### Instructions to follow
Pick out all lines in the listing holding the string "Write" and copy them.

### Supplied records
/---

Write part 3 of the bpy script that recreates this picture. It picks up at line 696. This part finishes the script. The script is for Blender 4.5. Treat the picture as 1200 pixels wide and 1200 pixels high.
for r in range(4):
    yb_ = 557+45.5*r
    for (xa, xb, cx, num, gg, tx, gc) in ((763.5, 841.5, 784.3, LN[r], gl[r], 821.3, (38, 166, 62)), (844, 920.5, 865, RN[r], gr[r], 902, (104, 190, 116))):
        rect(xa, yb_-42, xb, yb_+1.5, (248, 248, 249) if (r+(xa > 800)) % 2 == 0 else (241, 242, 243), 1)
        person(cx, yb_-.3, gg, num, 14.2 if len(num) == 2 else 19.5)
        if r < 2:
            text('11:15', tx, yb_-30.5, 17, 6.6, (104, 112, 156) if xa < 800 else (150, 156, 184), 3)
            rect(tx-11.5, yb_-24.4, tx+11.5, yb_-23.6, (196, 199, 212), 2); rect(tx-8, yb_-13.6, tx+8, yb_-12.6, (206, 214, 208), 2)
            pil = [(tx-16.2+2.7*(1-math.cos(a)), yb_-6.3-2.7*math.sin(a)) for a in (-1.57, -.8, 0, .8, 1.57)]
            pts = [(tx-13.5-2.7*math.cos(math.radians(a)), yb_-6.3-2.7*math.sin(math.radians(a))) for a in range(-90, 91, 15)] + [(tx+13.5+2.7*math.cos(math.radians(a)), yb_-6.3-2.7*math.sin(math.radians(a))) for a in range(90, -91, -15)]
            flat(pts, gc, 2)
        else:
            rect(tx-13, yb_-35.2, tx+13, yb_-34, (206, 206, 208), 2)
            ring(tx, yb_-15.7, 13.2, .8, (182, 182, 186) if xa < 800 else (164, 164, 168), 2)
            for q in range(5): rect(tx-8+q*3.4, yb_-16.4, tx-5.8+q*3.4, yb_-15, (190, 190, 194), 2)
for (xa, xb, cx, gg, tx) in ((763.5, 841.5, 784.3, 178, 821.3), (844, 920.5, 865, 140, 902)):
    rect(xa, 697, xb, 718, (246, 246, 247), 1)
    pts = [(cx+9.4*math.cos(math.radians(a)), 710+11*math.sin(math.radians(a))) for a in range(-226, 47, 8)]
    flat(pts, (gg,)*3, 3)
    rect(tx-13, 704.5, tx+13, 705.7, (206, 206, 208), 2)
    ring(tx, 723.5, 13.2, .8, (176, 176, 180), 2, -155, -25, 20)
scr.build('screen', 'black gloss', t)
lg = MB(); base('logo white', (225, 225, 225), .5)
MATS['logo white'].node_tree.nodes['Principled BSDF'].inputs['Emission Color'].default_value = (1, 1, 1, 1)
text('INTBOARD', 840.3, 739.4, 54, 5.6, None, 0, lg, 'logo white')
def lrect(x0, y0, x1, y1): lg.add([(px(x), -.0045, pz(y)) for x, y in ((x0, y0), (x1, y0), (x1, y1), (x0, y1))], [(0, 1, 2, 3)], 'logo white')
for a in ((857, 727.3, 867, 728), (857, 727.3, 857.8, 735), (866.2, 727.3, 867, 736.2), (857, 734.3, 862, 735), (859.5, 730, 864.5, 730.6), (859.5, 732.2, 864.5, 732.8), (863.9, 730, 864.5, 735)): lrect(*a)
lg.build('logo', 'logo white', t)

\---
/---

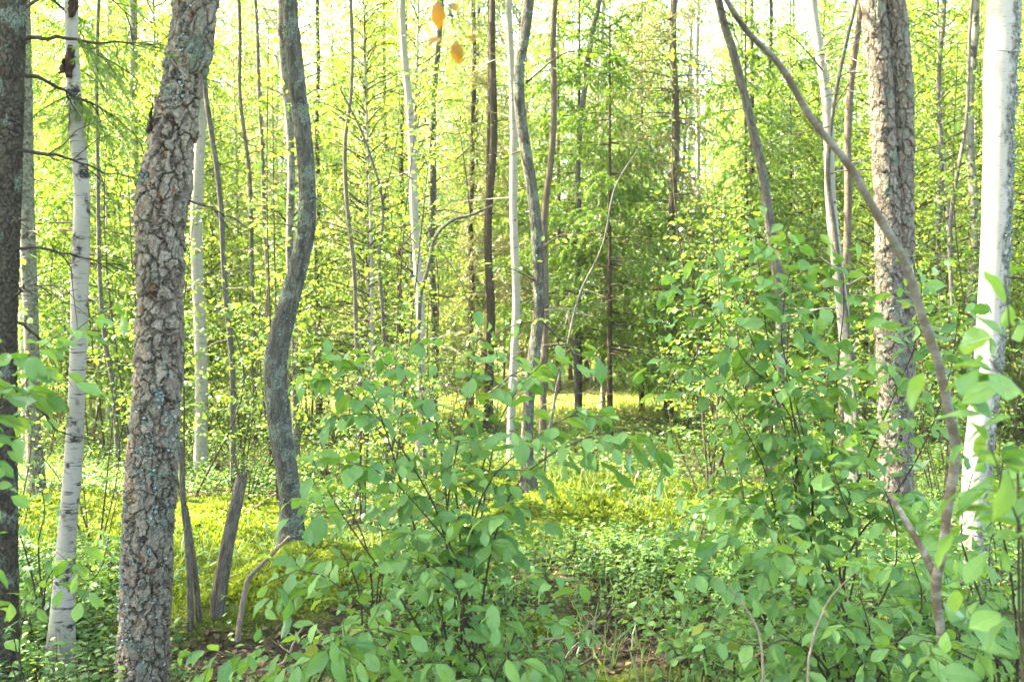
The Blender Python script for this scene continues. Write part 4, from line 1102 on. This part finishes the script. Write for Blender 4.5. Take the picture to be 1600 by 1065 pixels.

\---
/---

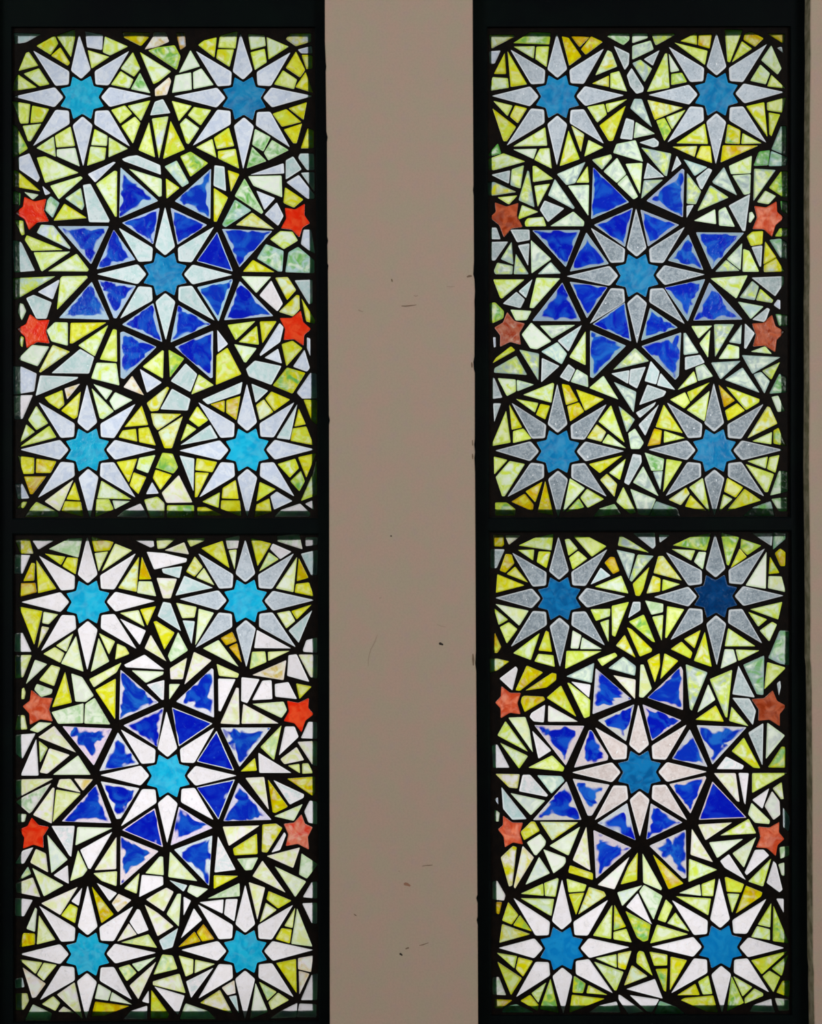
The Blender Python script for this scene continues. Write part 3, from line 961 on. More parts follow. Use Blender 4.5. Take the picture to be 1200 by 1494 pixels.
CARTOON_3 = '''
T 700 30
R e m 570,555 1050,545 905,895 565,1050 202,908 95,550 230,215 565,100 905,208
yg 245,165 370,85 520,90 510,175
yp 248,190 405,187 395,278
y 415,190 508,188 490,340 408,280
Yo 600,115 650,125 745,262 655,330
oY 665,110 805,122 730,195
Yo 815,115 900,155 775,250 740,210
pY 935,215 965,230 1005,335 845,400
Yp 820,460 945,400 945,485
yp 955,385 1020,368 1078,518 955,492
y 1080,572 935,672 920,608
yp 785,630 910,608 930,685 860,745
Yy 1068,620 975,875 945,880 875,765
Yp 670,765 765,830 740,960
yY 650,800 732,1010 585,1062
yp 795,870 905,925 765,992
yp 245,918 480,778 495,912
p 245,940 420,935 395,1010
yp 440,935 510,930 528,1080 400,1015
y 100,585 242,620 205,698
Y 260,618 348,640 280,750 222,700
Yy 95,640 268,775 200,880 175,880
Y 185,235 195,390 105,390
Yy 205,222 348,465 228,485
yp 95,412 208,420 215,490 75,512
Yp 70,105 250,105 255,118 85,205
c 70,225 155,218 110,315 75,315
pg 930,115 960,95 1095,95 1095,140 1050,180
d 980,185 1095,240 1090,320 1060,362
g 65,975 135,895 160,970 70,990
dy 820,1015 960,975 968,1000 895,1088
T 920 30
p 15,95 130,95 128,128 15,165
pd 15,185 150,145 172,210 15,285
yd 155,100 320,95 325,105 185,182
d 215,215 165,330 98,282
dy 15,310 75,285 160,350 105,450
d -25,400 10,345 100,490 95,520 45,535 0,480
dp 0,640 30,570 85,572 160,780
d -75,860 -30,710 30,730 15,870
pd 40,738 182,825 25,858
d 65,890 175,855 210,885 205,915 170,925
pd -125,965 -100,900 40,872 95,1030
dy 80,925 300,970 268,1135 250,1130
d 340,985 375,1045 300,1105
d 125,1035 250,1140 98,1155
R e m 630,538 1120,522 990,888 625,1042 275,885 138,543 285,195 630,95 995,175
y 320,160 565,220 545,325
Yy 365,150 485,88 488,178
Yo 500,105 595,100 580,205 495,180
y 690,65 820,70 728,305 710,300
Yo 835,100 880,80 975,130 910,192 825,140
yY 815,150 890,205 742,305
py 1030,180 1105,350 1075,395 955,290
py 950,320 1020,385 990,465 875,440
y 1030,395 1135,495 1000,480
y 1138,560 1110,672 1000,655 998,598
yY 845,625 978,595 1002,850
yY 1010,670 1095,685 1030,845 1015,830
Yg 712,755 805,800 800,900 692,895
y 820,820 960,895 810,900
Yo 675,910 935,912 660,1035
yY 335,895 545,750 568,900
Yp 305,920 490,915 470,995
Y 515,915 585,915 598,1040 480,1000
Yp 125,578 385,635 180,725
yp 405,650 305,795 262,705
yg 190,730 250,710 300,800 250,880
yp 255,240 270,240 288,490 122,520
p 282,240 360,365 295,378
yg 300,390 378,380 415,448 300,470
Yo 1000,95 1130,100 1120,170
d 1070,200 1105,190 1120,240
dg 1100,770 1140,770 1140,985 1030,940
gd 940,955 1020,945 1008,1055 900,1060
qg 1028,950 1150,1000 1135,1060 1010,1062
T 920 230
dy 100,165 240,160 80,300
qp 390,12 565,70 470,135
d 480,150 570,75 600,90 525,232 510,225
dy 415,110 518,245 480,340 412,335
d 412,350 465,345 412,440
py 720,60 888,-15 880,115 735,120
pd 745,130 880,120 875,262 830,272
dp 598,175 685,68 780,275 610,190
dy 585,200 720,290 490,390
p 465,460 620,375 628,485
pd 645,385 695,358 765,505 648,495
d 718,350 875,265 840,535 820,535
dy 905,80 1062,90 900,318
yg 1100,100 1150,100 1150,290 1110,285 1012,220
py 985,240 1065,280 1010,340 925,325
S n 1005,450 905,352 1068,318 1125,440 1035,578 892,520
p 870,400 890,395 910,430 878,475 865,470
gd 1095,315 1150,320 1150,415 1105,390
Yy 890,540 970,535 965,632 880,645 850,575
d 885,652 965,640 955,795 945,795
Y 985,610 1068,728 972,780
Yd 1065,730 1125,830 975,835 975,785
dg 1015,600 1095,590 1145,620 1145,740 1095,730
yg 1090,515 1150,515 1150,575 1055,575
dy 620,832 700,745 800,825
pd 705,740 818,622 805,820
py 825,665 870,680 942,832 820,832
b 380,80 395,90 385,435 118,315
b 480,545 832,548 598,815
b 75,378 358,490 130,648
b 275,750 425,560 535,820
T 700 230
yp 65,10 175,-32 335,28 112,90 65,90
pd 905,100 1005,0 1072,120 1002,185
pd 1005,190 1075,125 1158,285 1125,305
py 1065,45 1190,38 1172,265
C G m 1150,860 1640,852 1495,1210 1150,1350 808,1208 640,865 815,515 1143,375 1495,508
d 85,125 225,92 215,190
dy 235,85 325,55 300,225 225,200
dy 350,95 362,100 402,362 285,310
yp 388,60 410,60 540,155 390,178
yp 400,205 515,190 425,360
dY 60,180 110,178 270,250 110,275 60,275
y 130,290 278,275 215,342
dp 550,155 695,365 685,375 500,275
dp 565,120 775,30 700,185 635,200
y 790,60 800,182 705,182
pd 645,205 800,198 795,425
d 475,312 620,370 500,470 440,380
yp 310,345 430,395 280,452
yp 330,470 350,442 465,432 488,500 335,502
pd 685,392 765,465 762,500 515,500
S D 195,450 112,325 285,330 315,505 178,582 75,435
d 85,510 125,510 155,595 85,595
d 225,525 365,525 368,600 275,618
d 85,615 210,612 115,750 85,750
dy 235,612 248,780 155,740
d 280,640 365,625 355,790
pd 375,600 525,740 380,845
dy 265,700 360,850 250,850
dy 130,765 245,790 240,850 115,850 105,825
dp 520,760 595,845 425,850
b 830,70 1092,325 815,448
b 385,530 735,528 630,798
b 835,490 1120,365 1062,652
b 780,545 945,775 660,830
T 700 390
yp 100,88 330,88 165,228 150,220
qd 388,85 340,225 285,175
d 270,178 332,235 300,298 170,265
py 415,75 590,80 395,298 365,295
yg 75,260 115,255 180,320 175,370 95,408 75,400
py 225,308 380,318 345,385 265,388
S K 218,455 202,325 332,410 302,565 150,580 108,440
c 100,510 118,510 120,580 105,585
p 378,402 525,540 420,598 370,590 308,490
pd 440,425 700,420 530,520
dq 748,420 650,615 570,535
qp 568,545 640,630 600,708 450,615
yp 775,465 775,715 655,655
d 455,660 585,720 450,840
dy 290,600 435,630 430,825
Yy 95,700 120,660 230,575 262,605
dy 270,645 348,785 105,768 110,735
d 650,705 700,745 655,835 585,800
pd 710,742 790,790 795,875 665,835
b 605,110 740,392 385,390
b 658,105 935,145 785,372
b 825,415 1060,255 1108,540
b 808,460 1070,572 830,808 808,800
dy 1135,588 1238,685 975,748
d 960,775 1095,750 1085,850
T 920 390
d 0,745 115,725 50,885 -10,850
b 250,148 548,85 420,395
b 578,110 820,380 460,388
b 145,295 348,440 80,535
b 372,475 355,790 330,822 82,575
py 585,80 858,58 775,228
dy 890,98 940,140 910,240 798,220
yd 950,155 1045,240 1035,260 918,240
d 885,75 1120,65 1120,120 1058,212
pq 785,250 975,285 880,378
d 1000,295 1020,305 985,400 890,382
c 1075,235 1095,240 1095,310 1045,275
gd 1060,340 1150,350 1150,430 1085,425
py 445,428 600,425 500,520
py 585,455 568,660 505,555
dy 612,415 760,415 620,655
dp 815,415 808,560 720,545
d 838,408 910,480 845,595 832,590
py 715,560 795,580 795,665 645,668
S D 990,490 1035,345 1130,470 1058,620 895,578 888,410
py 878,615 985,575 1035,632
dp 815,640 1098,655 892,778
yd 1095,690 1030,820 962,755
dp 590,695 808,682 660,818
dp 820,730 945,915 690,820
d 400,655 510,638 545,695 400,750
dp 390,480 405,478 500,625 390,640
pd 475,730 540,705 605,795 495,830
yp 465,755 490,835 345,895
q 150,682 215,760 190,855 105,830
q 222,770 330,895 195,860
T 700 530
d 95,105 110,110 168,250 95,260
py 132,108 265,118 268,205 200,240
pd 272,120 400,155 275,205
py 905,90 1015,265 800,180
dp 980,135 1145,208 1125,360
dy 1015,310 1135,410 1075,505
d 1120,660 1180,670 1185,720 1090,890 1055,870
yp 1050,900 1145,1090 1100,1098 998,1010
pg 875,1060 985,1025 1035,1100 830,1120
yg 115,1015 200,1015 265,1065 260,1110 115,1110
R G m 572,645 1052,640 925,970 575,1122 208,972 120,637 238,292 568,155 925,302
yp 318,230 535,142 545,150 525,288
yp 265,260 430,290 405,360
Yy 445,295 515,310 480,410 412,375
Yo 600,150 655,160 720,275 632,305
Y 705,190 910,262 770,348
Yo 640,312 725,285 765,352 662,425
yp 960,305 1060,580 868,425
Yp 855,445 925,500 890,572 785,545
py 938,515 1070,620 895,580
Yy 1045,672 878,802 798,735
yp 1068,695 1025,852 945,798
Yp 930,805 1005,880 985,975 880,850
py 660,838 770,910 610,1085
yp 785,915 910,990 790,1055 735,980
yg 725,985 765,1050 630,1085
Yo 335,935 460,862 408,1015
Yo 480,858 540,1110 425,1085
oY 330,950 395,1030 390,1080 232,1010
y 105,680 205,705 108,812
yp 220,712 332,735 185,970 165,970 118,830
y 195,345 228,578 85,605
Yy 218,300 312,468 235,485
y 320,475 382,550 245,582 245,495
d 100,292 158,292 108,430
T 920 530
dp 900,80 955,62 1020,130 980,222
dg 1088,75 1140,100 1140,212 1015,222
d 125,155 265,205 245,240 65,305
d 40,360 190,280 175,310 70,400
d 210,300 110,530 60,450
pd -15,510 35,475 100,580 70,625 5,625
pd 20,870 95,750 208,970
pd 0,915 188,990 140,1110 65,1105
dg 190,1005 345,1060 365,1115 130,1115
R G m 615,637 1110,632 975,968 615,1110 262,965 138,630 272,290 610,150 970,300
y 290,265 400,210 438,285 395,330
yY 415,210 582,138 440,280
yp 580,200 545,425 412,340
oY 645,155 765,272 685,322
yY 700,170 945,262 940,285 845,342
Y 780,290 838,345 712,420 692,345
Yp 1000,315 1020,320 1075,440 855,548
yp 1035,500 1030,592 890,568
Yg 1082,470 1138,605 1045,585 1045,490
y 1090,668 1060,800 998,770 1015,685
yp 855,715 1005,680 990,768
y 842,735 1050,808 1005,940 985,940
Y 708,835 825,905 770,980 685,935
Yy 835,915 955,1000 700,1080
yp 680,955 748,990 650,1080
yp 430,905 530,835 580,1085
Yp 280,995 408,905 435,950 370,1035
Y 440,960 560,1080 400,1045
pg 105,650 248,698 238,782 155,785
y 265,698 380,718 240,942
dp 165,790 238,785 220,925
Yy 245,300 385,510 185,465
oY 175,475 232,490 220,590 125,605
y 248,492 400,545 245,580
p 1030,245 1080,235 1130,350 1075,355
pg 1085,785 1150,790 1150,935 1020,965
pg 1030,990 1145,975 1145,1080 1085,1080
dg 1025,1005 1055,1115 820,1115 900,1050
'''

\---

### Final result
Write part 3 of the bpy script that recreates this picture. It picks up at line 696. This part finishes the script. The script is for Blender 4.5. Treat the picture as 1200 pixels wide and 1200 pixels high.
The Blender Python script for this scene continues. Write part 4, from line 1102 on. This part finishes the script. Write for Blender 4.5. Take the picture to be 1600 by 1065 pixels.
The Blender Python script for this scene continues. Write part 3, from line 961 on. More parts follow. Use Blender 4.5. Take the picture to be 1200 by 1494 pixels.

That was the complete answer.